Risk versus volatility

Investors who focus on the short-term performance of their portfolios during volatile periods may worry about their risk of loss.

However, ‘risk’ and ‘volatility’ are two different concepts. Risk is the potential for an investor to lose money on their holdings. This often occurs when they overpay for a stock through failing to obtain a sufficient margin of safety. Meanwhile, volatility is a short-term fluctuation in a stock’s price that is often due to changing investor sentiment. It is usually temporary in nature.

Therefore, long-term investors should not view short-term volatility as a major concern when it comes to managing their portfolio. It does not equate to a heightened risk of losing money, since paper losses are unrealized until a holding is sold.

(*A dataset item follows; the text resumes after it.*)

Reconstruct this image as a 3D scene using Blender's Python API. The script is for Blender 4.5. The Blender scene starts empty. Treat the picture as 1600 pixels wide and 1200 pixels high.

As Klarman once said, “Risk is not the same as volatility; risk results from overpaying or overestimating a company’s prospects. Prices fluctuate more than value; price volatility can drive opportunity.”

Focusing on company fundamentals

Instead of worrying about the risk of loss during volatile periods for the stock market, analyzing company fundamentals may be a better use of your time. This will allow you to apportion your capital to those businesses that have the highest chance of surviving the short run, and of delivering a recovery over the long term.

Short-term market volatility can provide buying opportunities among quality businesses. Their stock prices may trade lower for a limited time despite their financial position and outlook being positive. Buying undervalued stocks provides value investors with a margin of safety that may be particularly useful in the current uncertain economic climate.

As Klarman once said, “Quality matters, in businesses and in people. Better quality businesses are more likely to grow and compound cash flow; low quality businesses often erode and even superior managers, who are difficult to identify, attract, and retain, may not be enough to save them.”

Volatility in perspective

Buying stocks during periods of market volatility can be a tough task. It requires a large amount of self-discipline to purchase a stock with sound fundamentals when its price is experiencing a high degree of volatility.

One solution is to put market volatility into perspective. For instance, if you have a long-term time horizon then it does not matter how your holdings perform in the short run. Of far greater importance is the level of return they produce over the long run. Therefore, if you purchase a stock and it quickly falls in price, it is largely irrelevant in terms of its impact on the long-term prospects for your portfolio.

As Klarman once said, "It’s almost like you have to slow the game down…. I can buy this thing for a huge fraction of what it’s worth. What am I worried about if it goes down a little.”